Intelligence agent Zaldaña, one of the five indicted, was in charge of the checkpoint where Emma Guadeloupe was arrested in 1981. The young leftist — following in the footsteps of other dissidents in her family targeted for speaking out against the military regime — was locked up at the military base in Quetzaltenango.

She managed to run away from the military base nine days later, but the army swiftly retaliated. Just days after her escape, suspected military intelligence agents dressed in plain clothes stormed the Thiessen Molina home, beating the mother and kidnapping 14-year-old Marco Antonio. The family never saw him again.

According to the Washington Office on Latin America, the Molina Theissen family’s attorney has warned that the high-ranking positions of the accused — along with the fact that some of them have been implicated in organized crime operations — raises a risk of witness intimidation and other forms of obstruction of justice in the case, leading him to urge authorities to deny the accused alternative measures.

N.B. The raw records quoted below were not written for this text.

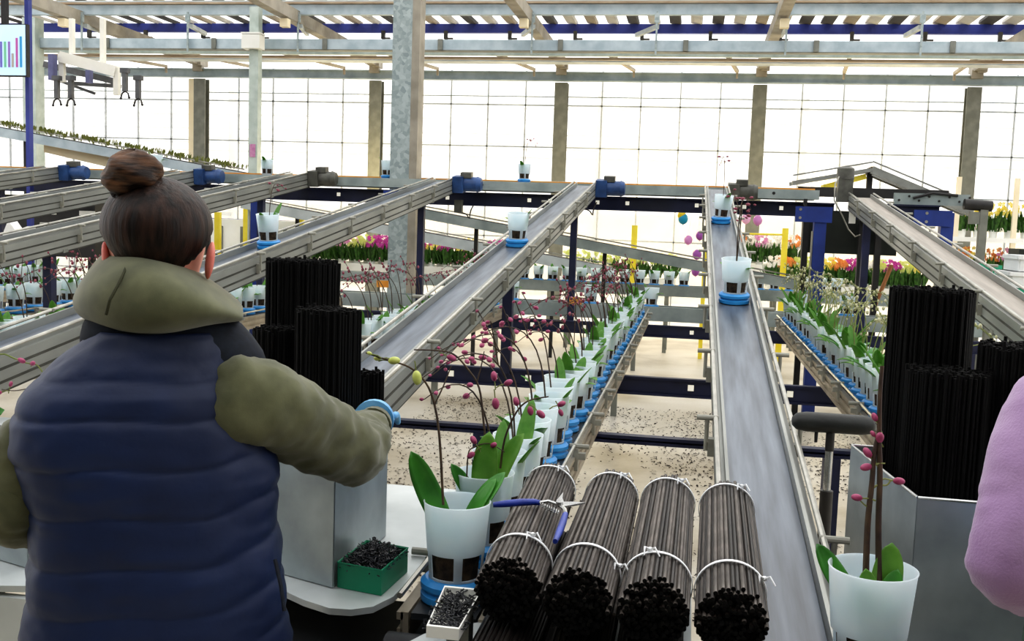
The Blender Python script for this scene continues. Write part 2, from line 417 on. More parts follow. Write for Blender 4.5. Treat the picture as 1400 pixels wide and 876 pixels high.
part('beam_web', MB().box((-3, 15.2, 4.475), (36, .08, .13)), 'blue_rail', t)
for k in range(15):
    part('clamp', MB().box((-9.6+.97*k, 15.14, 4.37), (.05, .06, .12)).box((-9.55+.97*k, 15.14, 4.32), (.12, .04, .02)), 'slat_dark', t)
sl = {}
for mname in ('slat_pale', 'slat_dark', 'slat_tan'):
    me = MB().box((0, 0, 0), (.16, 2.5, .05)).mesh('shading_slat'); me.materials.append(MATS[mname]); sl[mname] = me
for i in range(56):
    x = -10.9+.30*i
    mname = ('slat_pale', 'slat_dark', 'slat_pale', 'slat_tan')[i % 4] if i % 7 else 'slat_dark'
    o = inst('shading_slat', sl[mname], None, (x, 14.03, 4.575)); o.rotation_euler = (0, .25, 0)
    tag(o, '%s %s roof slat above the blue beam, counted from the left' % (nth(i+1), {'slat_pale': 'pale', 'slat_dark': 'dark', 'slat_tan': 'tan'}[mname]), 'roof slat', 'roof shading slats')

# inner columns
t = thing('steel_column', 'large spangled galvanized column standing nearest, behind the second belt end', 'column', (-2.79, 9.68, 0))
part('post', MB().box((-2.82, 9.62, 2.45), (.2, .02, 4.9)).box((-2.82, 9.78, 2.45), (.2, .02, 4.9)).box((-2.91, 9.7, 2.45), (.02, .16, 4.9)), 'galv', t)
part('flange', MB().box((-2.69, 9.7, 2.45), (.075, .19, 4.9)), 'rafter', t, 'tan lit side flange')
part('blue_sleeve', MB().box((-2.80, 9.68, 1.84), (.33, .24, .12)), 'blue_paint', t, 'blue band at belt height')
t = thing('steel_column', 'pale square column at left, under the first roof rafter', 'column', (-8.78, 12.6, 0))
part('post', MB().box((-8.78, 12.55, 2.05), (.19, .19, 4.1)), 'galv_green', t)
t = thing('steel_column', 'slim pale column with a white junction box near its top', 'column', (-5.54, 12.35, 0))
part('post', MB().box((-5.54, 12.35, 2.1), (.12, .12, 4.2)), 'galv_green', t)
part('junction_box', MB().box((-5.54, 12.27, 3.76), (.24, .16, .17)).box((-5.54, 12.27, 3.86), (.25, .17, .02)), 'white_paint', t, 'white junction box')
part('pink_sticker', MB().box((-5.54, 12.285, 2.42), (.07, .01, .16)), 'pet_pink', t, 'pink blossom sticker')

# ------------------------------------------------------------------ belt conveyors
SL = .135; ANG = atan(SL); CA = cos(ANG)
def zb(y): return 1.335+SL*(y-4.49)
prof = [(.074, .03), (.082, .03), (.082, .012), (.098, .012), (.098, -.022), (.088, -.024), (.088, -.030), (.098, -.032), (.098, -.066), (.088, -.068), (.088, -.074), (.098, -.076), (.098, -.1), (.074, -.1)]
def mirror(p): return [(-x, z) for x, z in reversed(p)]
brk = MB()
brk.cyl((.098, 0, -.03), (.124, 0, -.03), .006, seg=8).cyl((.122, 0, -.055), (.122, 0, .035), .006, seg=8).cyl((.092, 0, .037), (.15, 0, .037), .0075, seg=10).box((.108, 0, -.045), (.018, .02, .05))
brkR = brk.mesh('bracket'); brkR.materials.append(MATS['knob'])
brkL = MB().add([(-x, y, z) for x, y, z in brk.v], brk.f).mesh('bracket'); brkL.materials.append(MATS['knob'])
def belt_conveyor(cx, y0, y1, label, motor='motor_blue', beltmat='belt', posts=(), left_rail_from=None):
    t = thing('belt_conveyor', label, 'conveyor', (cx, y0, zb(y0)), 'inclined belt conveyors', (ANG, 0, 0))
    L = (y1-y0)/CA
    part('belt', MB().box((0, L/2, -.006), (.146, L, .012)), beltmat, t, world=False)
    part('side_profile', MB().extrude_y(prof, 0, L), 'alu', t, world=False)
    part('side_profile', MB().extrude_y(mirror(prof), 0, L), 'alu', t, world=False)
    part('underside', MB().box((0, L/2, -.104), (.19, L, .008)), 'alu_gap', t, world=False)
    g0 = 0 if left_rail_from is None else left_rail_from
    part('guide_rail', MB().tube([(.1, 0, .037), (.1, L, .037)], .007, 8), 'rod', t, world=False)
    part('guide_rail', MB().tube([(-.1, g0, .037), (-.1, L, .037)], .007, 8), 'rod', t, world=False)
    for sx in (-1, 1):
        for gz in (-.027, -.071): part('shade_strip', MB().box((sx*.0975, L/2, gz), (.003, L, .009)), 'alu_gap', t, 'dark strip for the shade in the slot', world=False)  # dark strips paint the shade inside the profile slots
    n = int(L/.72)
    for i in range(n):
        y = .35+i*.72
        inst('bracket', brkR, t, (0, y, 0))
        if y > g0: inst('bracket', brkL, t, (0, y, 0))
    part('end_roller', MB().cyl((-.08, L, -.03), (.08, L, -.03), .03), 'rubber', t, world=False)
    if motor:
        g = part('gear_motor', MB().cyl((.1, L+.02, -.02), (.32, L+.02, -.02), .068, seg=20).cyl((.32, L+.02, -.02), (.36, L+.02, -.02), .075, .06, seg=20).box((.15, L+.02, -.02), (.1, .17, .15)), motor, t, world=False)
        part('terminal_box', MB().box((.22, L+.02, .065), (.1, .09, .05)), 'motor_grey', g, world=False)
    for py_ in posts:
        s = (py_-y0)/CA
        # upright in the world: undo the slope
        q = Matrix.Rotation(-ANG, 3, 'X'); base = q @ V((0, py_-y0, .80-zb(y0))); top = V((0, s, -.1))
        d = q @ V((0, 0, 1)); h0 = zb(py_)-.1-.80
        part('support_post', MB().beam(base, base+d*h0, .055, .055, up=q @ V((0, 1, 0))), 'navy', t, world=False)
        part('post_head', MB().box(top, (.2, .05, .02)), 'galv_dark', t, world=False)
    return t
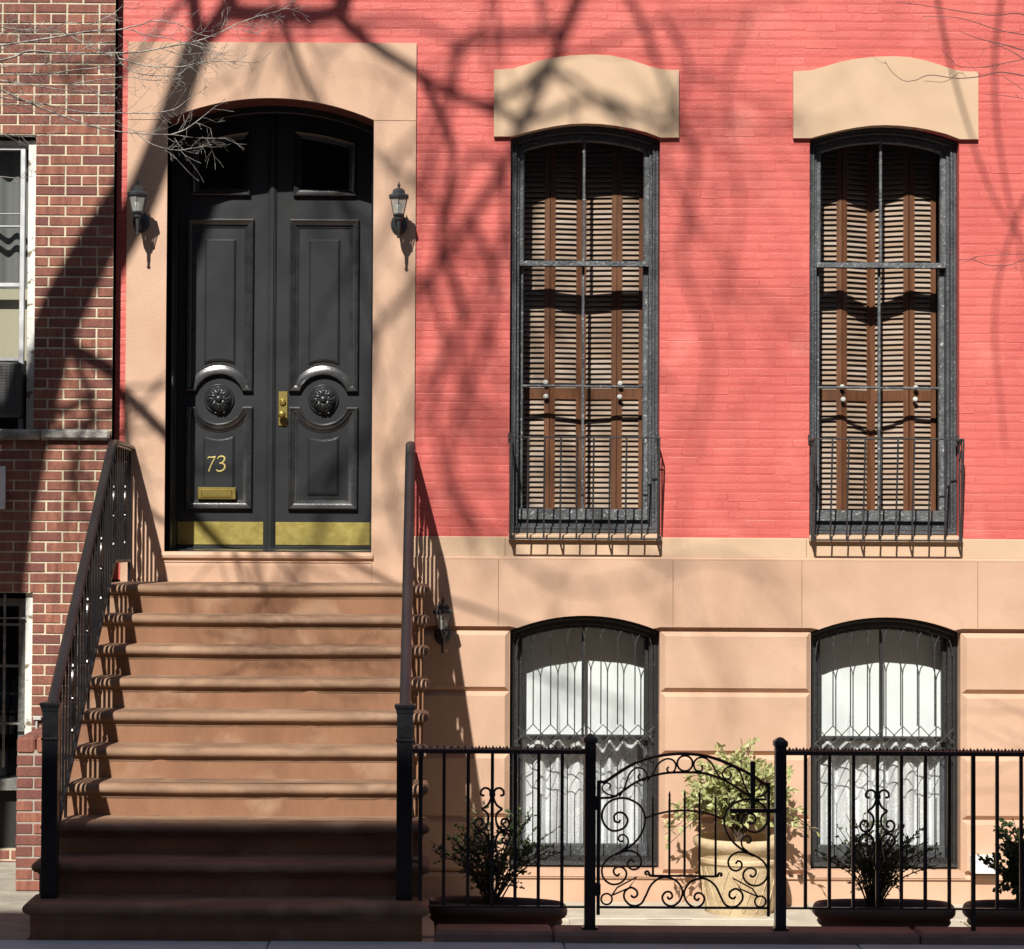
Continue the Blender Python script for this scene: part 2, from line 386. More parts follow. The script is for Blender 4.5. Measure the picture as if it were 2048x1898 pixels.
while z < HTOP:
    z1 = z + CH
    ex = []
    if z < stz - 0.01: ex.append((sx0 + 0.02, sx1 - 0.02))
    for k in range(2):
        s = PITCHW * k
        if z < wza: ex.append((w1l + s, w1r + s))
        if Z(1170, 268) < z < Z(1170, 150): ex.append((lintL + s + .02, lintR + s - .02))
    L0 = 0.205; hdr = (row % 7 == 3)
    if hdr: L0 = 0.103
    xx = HL - (row % 2) * L0 / 2 - U(0, 0.01)
    zw = lambda q: 0.0010 * noise.noise(Vector((q * 0.9, row * 0.13, 2)))
    while xx < HR:
        xa, xb = max(xx, HL), min(xx + L0, HR); xx += L0
        segs = [(xa, xb)]
        for e0, e1 in ex:
            ns = []
            for a, c in segs:
                if c <= e0 or a >= e1: ns.append((a, c)); continue
                if a < e0: ns.append((a, e0))
                if c > e1: ns.append((e1, c))
            segs = ns
        for a, c in segs:
            if c - a < 0.012: continue
            g = 0.0 if R() < 0.75 else U(0.0003, 0.001); dz0 = zw(a); dz1 = zw(c)
            zb_ = z + U(0.0, 0.0006); zt = z1 - U(0.0, 0.0005)
            f = -U(-0.0003, 0.0007); ct = U(0.0026, 0.0048); cb = U(0.014, 0.028); cs = U(0.0002, 0.0008)
            if R() < 0.18: ct *= 0.4
            if R() < 0.05: cb = 0.003
            if g > 0: cs = U(0.0015, 0.004)
            v = [(a + g, 0.0024, zb_ + dz0), (c - g, 0.0024, zb_ + dz1), (c - g, 0.0024, zt + dz1), (a + g, 0.0024, zt + dz0),
                 (a + g + cs, f + U(-.0003, .0003), zb_ + cb + dz0), (c - g - cs, f + U(-.0003, .0003), zb_ + cb + dz1),
                 (c - g - cs, f + U(-.0003, .0003), zt - ct + dz1), (a + g + cs, f + U(-.0003, .0003), zt - ct + dz0)]
            b.add(v, [(4, 5, 6, 7), (0, 1, 5, 4), (1, 2, 6, 5), (2, 3, 7, 6), (3, 0, 4, 7)], R() ** 2)
    z = z1; row += 1
wall = b.build('brick_wall', M['red'], house)
# ---- body behind: sides, rooms
b = MB()
b.box(HL, HL + 0.25, 0.31, 7, -0.5, HTOP); b.box(HR - 0.02, HR + 0.25, 0.02, 7, -0.5, HTOP)
b.box(HL, HR, 6.8, 7.0, -0.5, HTOP); b.box(HL, HR, 0.02, 7.2, HTOP, HTOP + 0.3)
b.box(HL, HR, 0.6, 6.8, 0.95 + .45, 1.05 + .45)
b.box(dr + 0.2, w1l - 0.2, 0.31, 3, -0.4, HTOP); b.box(w1r + .2, w1l + PITCHW - 0.2, 0.31, 0.6, -0.4, HTOP)
b.box(w1l - .2, HR, 1.6, 1.7, -0.4, HTOP); b.box(w1r + PITCHW + .2, w1r + PITCHW + .3, 0.31, 1.6, -.4, HTOP)
b.box(HL, HR, 0.33, 1.7, 5.6, 5.7)
b.build('interior_wall', M['roomwall'], house)

# ---- stone work
def arch_outline(xl, xr, zb, zs, za): return [(xl, zb), (xr, zb)] + arc(xl, xr, zs, za)[::-1]
b = MB()
xj = X(742, 1130)
b.poly([[(sx0, LANDZ - 0.3), (dl, LANDZ - 0.3), (dl, dzs)] + arc(dl, dr, dzs, dza)[1:-1] +
        [(dr, dzs), (dr, LANDZ - 0.3), (sx1, LANDZ - 0.3), (sx1, stz), (sx0, stz)]], -0.022, 0.27)
# chamfer line and shallow joints are cut as narrow recess boxes in a darker reveal
sur = b.build('door_surround', M['stone'], house)
b = MB()
for (xa, xb, zz) in ((dr + 0.001, sx1 - 0.001, Z(780, 242)), (sx0 + .001, dl - .001, Z(290, 240))):
    b = MB(); b.box(xa, xb, -0.0235, -0.02, zz - 0.002, zz + 0.002); b.build('joint', M['step'], sur)
b = MB(); b.box(dr + 0.002, dr + .005, -0.0235, -0.02, LANDZ, doorsill - 0.02); b.build('joint', M['step'], sur)
# arched threshold stone
b = MB()
prof = [(0.0, 0.0), (0.055, 0.0), (0.07, -0.008), (0.076, -0.022), (0.072, -0.04), (0.058, -0.05), (0.05, -0.055), (0.052, -0.068), (0.045, -0.075), (0.048, -0.09), (0.046, -0.10), (0.046, -0.21)]
b.loft([[(xx_, 0.6, doorsill)] + [(xx_, -o + 0.028, doorsill + dz) for o, dz in prof] for xx_ in (dl - 0.02, dr + 0.01)], closed=False)
for xx_ in (dl - 0.02, dr + 0.01):
    b.add([(xx_, 0.028, doorsill - 0.21)] + [(xx_, -o + 0.028, doorsill + dz) for o, dz in prof], [tuple(range(len(prof) + 1))])
b.build('threshold', M['stone'], house, smooth=True)

b = MB(); b.box(HL + .06, sx0 - 0.001, -0.016, 0.0, LANDZ - .3, Z(240, 1125)); b.build('base_stone', M['stone'], house)
# lintels over the tall windows
def lint(s):
    q = lambda zx, zy: (X(960 + zx / 3.3, 80 + zy / 3.3, 0.03) + s, Z(960 + zx / 3.3 - (zx - 700) / 3.3, 80 + zy / 3.3 - 0.0055 * (zx - 700) / 3.3, 0.03))
    top = [(92, 195), (150, 193), (215, 188), (300, 163), (400, 134), (500, 114), (600, 101), (740, 95), (860, 101), (960, 122), (1060, 152), (1130, 177), (1190, 192), (1250, 197), (1313, 197)]
    bot = [(1313, 643), (1192, 643), (1100, 608), (1000, 583), (900, 565), (800, 554), (700, 550), (600, 554), (500, 567), (400, 586), (300, 610), (208, 636), (92, 636)]
    return [q(*p) for p in top][::-1], [q(*p) for p in bot][::-1]
for k in range(2):
    t, bo = lint(PITCHW * k); outl = bo + t
    b = MB(); b.poly([outl], -0.030, 0.08)
    e = 0.005
    b.build('window_lintel', M['lintel'], house)

# string course
b = MB()
cl = sx1
def band(b, x0, x1, prof):
    b.loft([[(x0, -d, z) for d, z in prof], [(x1, -d, z) for d, z in prof]], closed=True)
    b.add([(x0, -d, z) for d, z in prof], [tuple(range(len(prof)))]); b.add([(x1, -d, z) for d, z in prof], [tuple(range(len(prof)))])
joints_c = [cl, X(1010, 1090) , X(1606 + 6, 1090) , HR]
for a, c in zip(joints_c[:-1], joints_c[1:]):
    band(b, a + 0.0015, c - 0.0015, [(-0.2, COURSE_T), (0.006, COURSE_T), (0.016, COURSE_T - 0.006), (0.016, COURSE_B), (-0.2, COURSE_B)])
b.build('string_course', M['lintel'], house)
# basement stone: smooth band with arches
b = MB()
ZB = GZ[0]
def bandpoly(x0, x1):
    o = [(x0, ZB)]
    for k in range(2):
        s = PITCHW * k
        if x0 < b_l + s and x1 > b_r + s:
            o += [(b_l + s, bzs)] + [(p[0] + s, p[1]) for p in arc(b_l, b_r, bzs, bza)[1:-1]] + [(b_r + s, bzs)]
    return o + [(x1, ZB), (x1, COURSE_B - 0.02), (x0, COURSE_B - 0.02)]
c45 = 0.033
outl = bandpoly(sx1 + 0.001, HR)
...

The Inter-American Court of Human Rights found the Guatemalan state guilty in the Molina Theissen disappearance in 2004, opening the door to a decade-long investigation in hopes of prosecuting the masterminds behind the heinous crimes.

Earlier this year, a landmark sexual slavery trial in Guatemala sentenced two former soldiers to 120 and 240 years in jail and established that rape was systematically used by the military as a weapon of war under the dictatorships. It was the first case of wartime sexual abuse prosecuted in the Central American country, raising hopes among human rights defenders that it could set a precedent for other cases of systematic rape.

The five accused will continue to be held in preventative detention.